WHAT NEEDS TO BE DONE ->
Leave out the pictures, then reproduce the rest of the material exactly.

(Scripts that build scenes)
= = =
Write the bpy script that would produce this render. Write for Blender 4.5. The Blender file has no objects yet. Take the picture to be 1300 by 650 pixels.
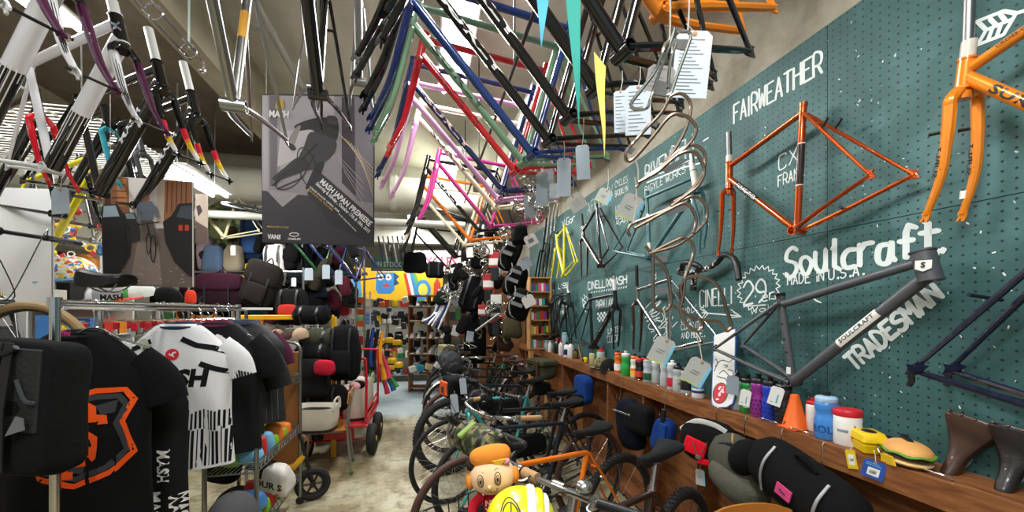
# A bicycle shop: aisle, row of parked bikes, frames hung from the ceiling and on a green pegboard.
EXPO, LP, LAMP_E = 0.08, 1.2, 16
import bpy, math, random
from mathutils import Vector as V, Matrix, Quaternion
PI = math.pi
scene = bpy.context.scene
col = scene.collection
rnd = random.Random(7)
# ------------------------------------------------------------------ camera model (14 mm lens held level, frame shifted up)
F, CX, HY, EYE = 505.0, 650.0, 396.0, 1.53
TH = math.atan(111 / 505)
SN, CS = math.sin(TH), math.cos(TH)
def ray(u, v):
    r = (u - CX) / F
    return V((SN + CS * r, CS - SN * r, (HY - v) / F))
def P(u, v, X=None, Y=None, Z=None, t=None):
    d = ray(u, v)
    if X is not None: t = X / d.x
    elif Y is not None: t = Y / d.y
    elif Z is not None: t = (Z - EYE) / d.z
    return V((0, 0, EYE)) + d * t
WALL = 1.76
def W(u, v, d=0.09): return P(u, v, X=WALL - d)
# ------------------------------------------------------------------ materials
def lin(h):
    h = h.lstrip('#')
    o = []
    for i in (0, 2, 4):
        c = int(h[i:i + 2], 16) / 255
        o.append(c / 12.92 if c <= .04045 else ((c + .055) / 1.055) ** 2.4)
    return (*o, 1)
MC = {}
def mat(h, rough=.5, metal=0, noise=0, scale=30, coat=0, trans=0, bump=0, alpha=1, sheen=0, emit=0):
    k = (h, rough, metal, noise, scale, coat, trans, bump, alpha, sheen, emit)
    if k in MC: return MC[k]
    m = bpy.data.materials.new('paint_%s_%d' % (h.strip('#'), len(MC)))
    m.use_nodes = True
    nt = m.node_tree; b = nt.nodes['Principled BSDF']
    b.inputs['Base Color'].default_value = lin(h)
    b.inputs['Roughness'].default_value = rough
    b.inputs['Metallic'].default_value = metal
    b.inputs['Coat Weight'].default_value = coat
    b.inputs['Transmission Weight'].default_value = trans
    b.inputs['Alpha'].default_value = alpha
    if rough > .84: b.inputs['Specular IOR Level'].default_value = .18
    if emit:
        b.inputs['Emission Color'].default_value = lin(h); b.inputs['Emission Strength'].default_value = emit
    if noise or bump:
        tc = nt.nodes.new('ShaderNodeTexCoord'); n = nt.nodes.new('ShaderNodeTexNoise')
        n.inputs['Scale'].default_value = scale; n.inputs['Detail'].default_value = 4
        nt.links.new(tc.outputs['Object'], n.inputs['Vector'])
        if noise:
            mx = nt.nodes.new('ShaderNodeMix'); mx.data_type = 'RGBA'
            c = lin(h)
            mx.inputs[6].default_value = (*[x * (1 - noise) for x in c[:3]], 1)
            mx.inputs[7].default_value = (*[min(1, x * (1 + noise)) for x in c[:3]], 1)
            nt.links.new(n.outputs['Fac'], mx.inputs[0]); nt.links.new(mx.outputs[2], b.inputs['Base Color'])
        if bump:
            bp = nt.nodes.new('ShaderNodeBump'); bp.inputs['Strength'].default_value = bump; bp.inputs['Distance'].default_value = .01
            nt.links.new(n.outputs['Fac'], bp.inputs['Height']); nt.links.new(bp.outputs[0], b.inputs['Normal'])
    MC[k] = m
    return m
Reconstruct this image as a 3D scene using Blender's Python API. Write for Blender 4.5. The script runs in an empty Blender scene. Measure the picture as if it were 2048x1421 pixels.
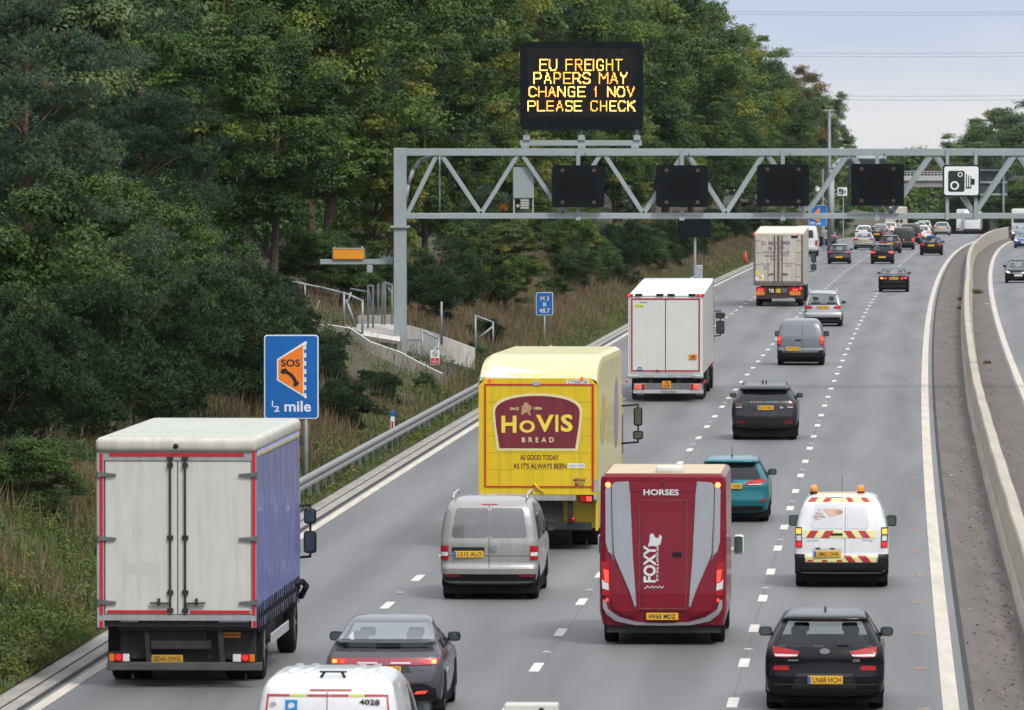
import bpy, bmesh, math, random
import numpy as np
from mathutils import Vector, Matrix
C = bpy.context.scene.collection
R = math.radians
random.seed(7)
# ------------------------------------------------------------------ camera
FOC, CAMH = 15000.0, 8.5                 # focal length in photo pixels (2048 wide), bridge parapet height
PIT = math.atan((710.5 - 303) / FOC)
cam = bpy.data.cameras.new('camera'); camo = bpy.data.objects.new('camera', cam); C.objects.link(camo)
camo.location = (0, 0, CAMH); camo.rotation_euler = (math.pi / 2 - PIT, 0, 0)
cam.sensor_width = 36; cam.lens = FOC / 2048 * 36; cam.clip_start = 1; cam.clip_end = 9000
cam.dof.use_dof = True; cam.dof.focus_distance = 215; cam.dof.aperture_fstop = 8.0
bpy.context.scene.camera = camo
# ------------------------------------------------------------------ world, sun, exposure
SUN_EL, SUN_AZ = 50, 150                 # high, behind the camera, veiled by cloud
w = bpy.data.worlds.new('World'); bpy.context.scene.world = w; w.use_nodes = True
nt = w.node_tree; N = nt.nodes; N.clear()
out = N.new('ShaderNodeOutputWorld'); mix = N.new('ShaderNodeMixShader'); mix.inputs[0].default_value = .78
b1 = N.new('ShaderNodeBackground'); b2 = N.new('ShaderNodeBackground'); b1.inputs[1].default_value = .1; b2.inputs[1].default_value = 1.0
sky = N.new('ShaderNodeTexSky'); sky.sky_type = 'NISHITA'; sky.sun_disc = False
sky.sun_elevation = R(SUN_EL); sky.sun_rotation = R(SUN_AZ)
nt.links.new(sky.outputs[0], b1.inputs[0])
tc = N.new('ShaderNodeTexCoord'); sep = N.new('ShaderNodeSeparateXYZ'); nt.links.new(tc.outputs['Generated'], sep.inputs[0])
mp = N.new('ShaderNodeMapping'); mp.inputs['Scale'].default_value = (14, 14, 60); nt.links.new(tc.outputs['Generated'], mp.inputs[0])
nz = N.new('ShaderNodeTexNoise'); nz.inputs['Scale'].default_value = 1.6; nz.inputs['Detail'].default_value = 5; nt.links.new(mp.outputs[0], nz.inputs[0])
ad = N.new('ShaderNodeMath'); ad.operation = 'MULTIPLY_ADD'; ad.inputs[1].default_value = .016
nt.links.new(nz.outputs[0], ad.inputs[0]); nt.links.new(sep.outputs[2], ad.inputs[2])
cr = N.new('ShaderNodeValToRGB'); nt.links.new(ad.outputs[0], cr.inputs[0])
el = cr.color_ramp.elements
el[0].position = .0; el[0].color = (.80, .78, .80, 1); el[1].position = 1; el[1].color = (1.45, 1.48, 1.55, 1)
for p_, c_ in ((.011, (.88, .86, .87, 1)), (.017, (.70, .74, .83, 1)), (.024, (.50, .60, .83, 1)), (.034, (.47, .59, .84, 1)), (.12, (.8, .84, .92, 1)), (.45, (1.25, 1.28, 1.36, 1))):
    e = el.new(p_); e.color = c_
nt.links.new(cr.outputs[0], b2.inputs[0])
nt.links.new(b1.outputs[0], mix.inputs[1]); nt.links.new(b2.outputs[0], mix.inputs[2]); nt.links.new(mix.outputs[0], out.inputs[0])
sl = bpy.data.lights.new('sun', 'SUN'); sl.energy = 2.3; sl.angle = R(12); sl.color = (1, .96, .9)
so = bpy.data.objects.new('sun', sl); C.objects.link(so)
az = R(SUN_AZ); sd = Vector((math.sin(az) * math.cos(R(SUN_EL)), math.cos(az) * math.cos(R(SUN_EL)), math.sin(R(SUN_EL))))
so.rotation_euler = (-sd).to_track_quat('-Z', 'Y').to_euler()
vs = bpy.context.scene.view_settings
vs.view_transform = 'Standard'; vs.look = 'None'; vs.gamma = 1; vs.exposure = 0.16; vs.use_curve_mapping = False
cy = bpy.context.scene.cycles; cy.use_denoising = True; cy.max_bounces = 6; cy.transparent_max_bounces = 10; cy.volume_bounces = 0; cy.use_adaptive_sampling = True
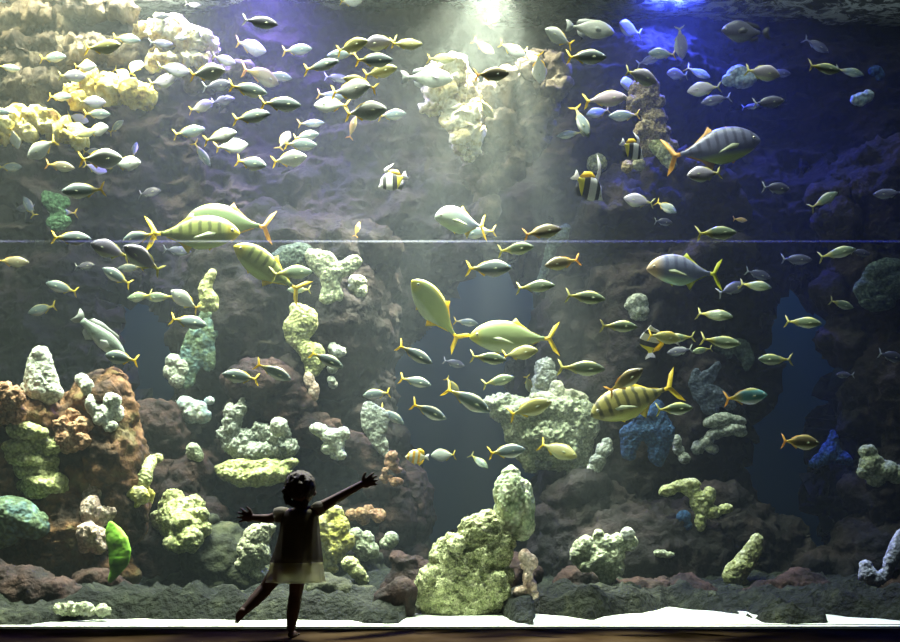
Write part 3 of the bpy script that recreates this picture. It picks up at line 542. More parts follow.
= = =
SOLUTION TO THIS TASK ->
Write the bpy script that would produce this render. Write for Blender 4.5. The Blender file has no objects yet. Take the picture to be 1300 by 650 pixels.
# A bicycle shop: aisle, row of parked bikes, frames hung from the ceiling and on a green pegboard.
EXPO, LP, LAMP_E = 0.08, 1.2, 16
import bpy, math, random
from mathutils import Vector as V, Matrix, Quaternion
PI = math.pi
scene = bpy.context.scene
col = scene.collection
rnd = random.Random(7)
# ------------------------------------------------------------------ camera model (14 mm lens held level, frame shifted up)
F, CX, HY, EYE = 505.0, 650.0, 396.0, 1.53
TH = math.atan(111 / 505)
SN, CS = math.sin(TH), math.cos(TH)
def ray(u, v):
    r = (u - CX) / F
    return V((SN + CS * r, CS - SN * r, (HY - v) / F))
def P(u, v, X=None, Y=None, Z=None, t=None):
    d = ray(u, v)
    if X is not None: t = X / d.x
    elif Y is not None: t = Y / d.y
    elif Z is not None: t = (Z - EYE) / d.z
    return V((0, 0, EYE)) + d * t
WALL = 1.76
def W(u, v, d=0.09): return P(u, v, X=WALL - d)
# ------------------------------------------------------------------ materials
def lin(h):
    h = h.lstrip('#')
    o = []
    for i in (0, 2, 4):
        c = int(h[i:i + 2], 16) / 255
        o.append(c / 12.92 if c <= .04045 else ((c + .055) / 1.055) ** 2.4)
    return (*o, 1)
MC = {}
def mat(h, rough=.5, metal=0, noise=0, scale=30, coat=0, trans=0, bump=0, alpha=1, sheen=0, emit=0):
    k = (h, rough, metal, noise, scale, coat, trans, bump, alpha, sheen, emit)
    if k in MC: return MC[k]
    m = bpy.data.materials.new('paint_%s_%d' % (h.strip('#'), len(MC)))
    m.use_nodes = True
    nt = m.node_tree; b = nt.nodes['Principled BSDF']
    b.inputs['Base Color'].default_value = lin(h)
    b.inputs['Roughness'].default_value = rough
    b.inputs['Metallic'].default_value = metal
    b.inputs['Coat Weight'].default_value = coat
    b.inputs['Transmission Weight'].default_value = trans
    b.inputs['Alpha'].default_value = alpha
    if rough > .84: b.inputs['Specular IOR Level'].default_value = .18
    if emit:
        b.inputs['Emission Color'].default_value = lin(h); b.inputs['Emission Strength'].default_value = emit
    if noise or bump:
        tc = nt.nodes.new('ShaderNodeTexCoord'); n = nt.nodes.new('ShaderNodeTexNoise')
        n.inputs['Scale'].default_value = scale; n.inputs['Detail'].default_value = 4
        nt.links.new(tc.outputs['Object'], n.inputs['Vector'])
        if noise:
            mx = nt.nodes.new('ShaderNodeMix'); mx.data_type = 'RGBA'
            c = lin(h)
            mx.inputs[6].default_value = (*[x * (1 - noise) for x in c[:3]], 1)
            mx.inputs[7].default_value = (*[min(1, x * (1 + noise)) for x in c[:3]], 1)
            nt.links.new(n.outputs['Fac'], mx.inputs[0]); nt.links.new(mx.outputs[2], b.inputs['Base Color'])
        if bump:
            bp = nt.nodes.new('ShaderNodeBump'); bp.inputs['Strength'].default_value = bump; bp.inputs['Distance'].default_value = .01
            nt.links.new(n.outputs['Fac'], bp.inputs['Height']); nt.links.new(bp.outputs[0], b.inputs['Normal'])
    MC[k] = m
    return m
Reconstruct this image as a 3D scene using Blender's Python API. Write for Blender 4.5. The script runs in an empty Blender scene. Measure the picture as if it were 2048x1421 pixels.
import bpy, bmesh, math, random
import numpy as np
from mathutils import Vector, Matrix
C = bpy.context.scene.collection
R = math.radians
random.seed(7)
# ------------------------------------------------------------------ camera
FOC, CAMH = 15000.0, 8.5                 # focal length in photo pixels (2048 wide), bridge parapet height
PIT = math.atan((710.5 - 303) / FOC)
cam = bpy.data.cameras.new('camera'); camo = bpy.data.objects.new('camera', cam); C.objects.link(camo)
camo.location = (0, 0, CAMH); camo.rotation_euler = (math.pi / 2 - PIT, 0, 0)
cam.sensor_width = 36; cam.lens = FOC / 2048 * 36; cam.clip_start = 1; cam.clip_end = 9000
cam.dof.use_dof = True; cam.dof.focus_distance = 215; cam.dof.aperture_fstop = 8.0
bpy.context.scene.camera = camo
# ------------------------------------------------------------------ world, sun, exposure
SUN_EL, SUN_AZ = 50, 150                 # high, behind the camera, veiled by cloud
w = bpy.data.worlds.new('World'); bpy.context.scene.world = w; w.use_nodes = True
nt = w.node_tree; N = nt.nodes; N.clear()
out = N.new('ShaderNodeOutputWorld'); mix = N.new('ShaderNodeMixShader'); mix.inputs[0].default_value = .78
b1 = N.new('ShaderNodeBackground'); b2 = N.new('ShaderNodeBackground'); b1.inputs[1].default_value = .1; b2.inputs[1].default_value = 1.0
sky = N.new('ShaderNodeTexSky'); sky.sky_type = 'NISHITA'; sky.sun_disc = False
sky.sun_elevation = R(SUN_EL); sky.sun_rotation = R(SUN_AZ)
nt.links.new(sky.outputs[0], b1.inputs[0])
tc = N.new('ShaderNodeTexCoord'); sep = N.new('ShaderNodeSeparateXYZ'); nt.links.new(tc.outputs['Generated'], sep.inputs[0])
mp = N.new('ShaderNodeMapping'); mp.inputs['Scale'].default_value = (14, 14, 60); nt.links.new(tc.outputs['Generated'], mp.inputs[0])
nz = N.new('ShaderNodeTexNoise'); nz.inputs['Scale'].default_value = 1.6; nz.inputs['Detail'].default_value = 5; nt.links.new(mp.outputs[0], nz.inputs[0])
ad = N.new('ShaderNodeMath'); ad.operation = 'MULTIPLY_ADD'; ad.inputs[1].default_value = .016
nt.links.new(nz.outputs[0], ad.inputs[0]); nt.links.new(sep.outputs[2], ad.inputs[2])
cr = N.new('ShaderNodeValToRGB'); nt.links.new(ad.outputs[0], cr.inputs[0])
el = cr.color_ramp.elements
el[0].position = .0; el[0].color = (.80, .78, .80, 1); el[1].position = 1; el[1].color = (1.45, 1.48, 1.55, 1)
for p_, c_ in ((.011, (.88, .86, .87, 1)), (.017, (.70, .74, .83, 1)), (.024, (.50, .60, .83, 1)), (.034, (.47, .59, .84, 1)), (.12, (.8, .84, .92, 1)), (.45, (1.25, 1.28, 1.36, 1))):
    e = el.new(p_); e.color = c_
nt.links.new(cr.outputs[0], b2.inputs[0])
nt.links.new(b1.outputs[0], mix.inputs[1]); nt.links.new(b2.outputs[0], mix.inputs[2]); nt.links.new(mix.outputs[0], out.inputs[0])
sl = bpy.data.lights.new('sun', 'SUN'); sl.energy = 2.3; sl.angle = R(12); sl.color = (1, .96, .9)
so = bpy.data.objects.new('sun', sl); C.objects.link(so)
az = R(SUN_AZ); sd = Vector((math.sin(az) * math.cos(R(SUN_EL)), math.cos(az) * math.cos(R(SUN_EL)), math.sin(R(SUN_EL))))
so.rotation_euler = (-sd).to_track_quat('-Z', 'Y').to_euler()
vs = bpy.context.scene.view_settings
vs.view_transform = 'Standard'; vs.look = 'None'; vs.gamma = 1; vs.exposure = 0.16; vs.use_curve_mapping = False
cy = bpy.context.scene.cycles; cy.use_denoising = True; cy.max_bounces = 6; cy.transparent_max_bounces = 10; cy.volume_bounces = 0; cy.use_adaptive_sampling = True
Write part 3 of the bpy script that recreates this picture. It picks up at line 542. More parts follow.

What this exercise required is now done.